Data block:
══════════
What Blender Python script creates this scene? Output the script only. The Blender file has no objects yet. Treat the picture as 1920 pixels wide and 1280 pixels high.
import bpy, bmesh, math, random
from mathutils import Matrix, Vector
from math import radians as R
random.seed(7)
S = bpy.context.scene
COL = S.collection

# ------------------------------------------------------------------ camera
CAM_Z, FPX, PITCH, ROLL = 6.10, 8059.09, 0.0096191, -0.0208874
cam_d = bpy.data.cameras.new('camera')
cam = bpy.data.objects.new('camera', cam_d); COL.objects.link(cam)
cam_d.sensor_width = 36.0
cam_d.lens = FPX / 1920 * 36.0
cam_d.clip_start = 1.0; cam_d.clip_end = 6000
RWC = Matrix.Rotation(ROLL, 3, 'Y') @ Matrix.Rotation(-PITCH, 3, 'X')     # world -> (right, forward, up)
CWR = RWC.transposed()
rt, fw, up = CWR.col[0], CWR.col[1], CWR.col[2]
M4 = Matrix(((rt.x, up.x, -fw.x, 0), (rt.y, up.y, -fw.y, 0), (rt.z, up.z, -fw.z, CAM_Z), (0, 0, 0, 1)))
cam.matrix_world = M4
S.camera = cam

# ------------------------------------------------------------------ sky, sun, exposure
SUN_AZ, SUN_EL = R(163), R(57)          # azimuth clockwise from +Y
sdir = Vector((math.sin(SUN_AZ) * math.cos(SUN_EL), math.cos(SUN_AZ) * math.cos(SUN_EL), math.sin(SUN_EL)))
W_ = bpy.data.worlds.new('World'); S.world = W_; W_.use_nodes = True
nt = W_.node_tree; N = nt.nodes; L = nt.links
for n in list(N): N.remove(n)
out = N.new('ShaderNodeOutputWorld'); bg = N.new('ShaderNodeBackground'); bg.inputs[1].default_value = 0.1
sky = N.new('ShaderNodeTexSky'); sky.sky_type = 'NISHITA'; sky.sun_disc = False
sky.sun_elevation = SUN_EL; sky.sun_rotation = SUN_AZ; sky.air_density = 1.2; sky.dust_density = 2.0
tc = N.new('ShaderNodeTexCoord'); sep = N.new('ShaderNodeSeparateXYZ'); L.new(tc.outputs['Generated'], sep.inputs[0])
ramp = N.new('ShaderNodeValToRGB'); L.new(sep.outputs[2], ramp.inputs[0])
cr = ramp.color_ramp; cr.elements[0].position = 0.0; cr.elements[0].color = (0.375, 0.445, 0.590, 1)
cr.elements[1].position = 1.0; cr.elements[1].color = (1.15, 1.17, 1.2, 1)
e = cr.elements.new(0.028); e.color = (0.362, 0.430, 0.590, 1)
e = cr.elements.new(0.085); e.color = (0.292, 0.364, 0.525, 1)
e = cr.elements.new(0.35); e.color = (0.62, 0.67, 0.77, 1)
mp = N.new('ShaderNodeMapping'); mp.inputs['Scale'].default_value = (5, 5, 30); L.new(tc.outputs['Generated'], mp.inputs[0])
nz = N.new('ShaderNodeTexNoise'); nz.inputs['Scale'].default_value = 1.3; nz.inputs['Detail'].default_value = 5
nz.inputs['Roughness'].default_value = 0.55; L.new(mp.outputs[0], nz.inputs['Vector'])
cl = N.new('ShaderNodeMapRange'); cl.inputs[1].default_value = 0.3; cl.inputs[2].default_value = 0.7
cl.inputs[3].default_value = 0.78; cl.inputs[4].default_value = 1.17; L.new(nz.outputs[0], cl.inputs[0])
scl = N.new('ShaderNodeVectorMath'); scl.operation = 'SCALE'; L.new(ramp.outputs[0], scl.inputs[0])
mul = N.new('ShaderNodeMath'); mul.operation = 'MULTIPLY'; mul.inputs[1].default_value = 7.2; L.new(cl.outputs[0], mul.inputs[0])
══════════
What needs to be done:
What is needed is an exact copy of the lines from the start of the listing through the line where "S.camera = cam" sits, please, both end lines included and nothing more.

The result:
What Blender Python script creates this scene? Output the script only. The Blender file has no objects yet. Treat the picture as 1920 pixels wide and 1280 pixels high.
import bpy, bmesh, math, random
from mathutils import Matrix, Vector
from math import radians as R
random.seed(7)
S = bpy.context.scene
COL = S.collection

# ------------------------------------------------------------------ camera
CAM_Z, FPX, PITCH, ROLL = 6.10, 8059.09, 0.0096191, -0.0208874
cam_d = bpy.data.cameras.new('camera')
cam = bpy.data.objects.new('camera', cam_d); COL.objects.link(cam)
cam_d.sensor_width = 36.0
cam_d.lens = FPX / 1920 * 36.0
cam_d.clip_start = 1.0; cam_d.clip_end = 6000
RWC = Matrix.Rotation(ROLL, 3, 'Y') @ Matrix.Rotation(-PITCH, 3, 'X')     # world -> (right, forward, up)
CWR = RWC.transposed()
rt, fw, up = CWR.col[0], CWR.col[1], CWR.col[2]
M4 = Matrix(((rt.x, up.x, -fw.x, 0), (rt.y, up.y, -fw.y, 0), (rt.z, up.z, -fw.z, CAM_Z), (0, 0, 0, 1)))
cam.matrix_world = M4
S.camera = cam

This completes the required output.